Kepala Pusat Studi Ekonomi dan Kebijakan Publik Universitas Gadjah Mada Yogyakarta, A Tony Prasentiantono berpendapat, kenaikan suku bunga acuan harus dilakukan sebagai upaya jangka pendek. "Namun, hal itu perlu diikuti dengan upaya jangka panjang guna mendorong pertumbuhan ekonomi yang mengarah pada peningkatan ekspor dan cadangan devisa,” ujarnya.
Saham
Indeks Harga Saham Gabungan (IHSG) menguat pascapengumuman kenaikan suku bunga acuan BI. Investor asing membukukan beli bersih Rp 359,31 miliar.

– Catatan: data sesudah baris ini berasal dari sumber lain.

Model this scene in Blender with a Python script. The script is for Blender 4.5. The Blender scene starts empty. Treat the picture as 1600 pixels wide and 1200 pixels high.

IHSG ditutup menguat 2,328 persen ke posisi 5.799,237. Namun, sejak awal tahun, IHSG melemah 8,75 persen.
Kepala Riset Koneksi Kapital Alfred Nainggolan menilai pergerakan positif IHSG ditopang kembalinya investor asing ke pasar modal dalam negeri. “Saat kenaikan suku bunga acuan diumumkan di sesi dua perdagangan dengan kenaikan 50 bps, yang artinya di atas ekspektasi, penguatan IHSG terus terjadi hingga penutupan perdagangan,” ujarnya.
Direktur Utama Bursa Efek Indonesia (BEI) Inarno Djajadi mengatakan, rentang kenaikan suku bunga acuan BEI di luar dugaan dan konsensus analis yang sebesar 25 bps. “Saya menyambut baik keputusan ini karena depresiasi rupiah bisa tertahan. Hal ini positif bagi harga saham,” ujarnya.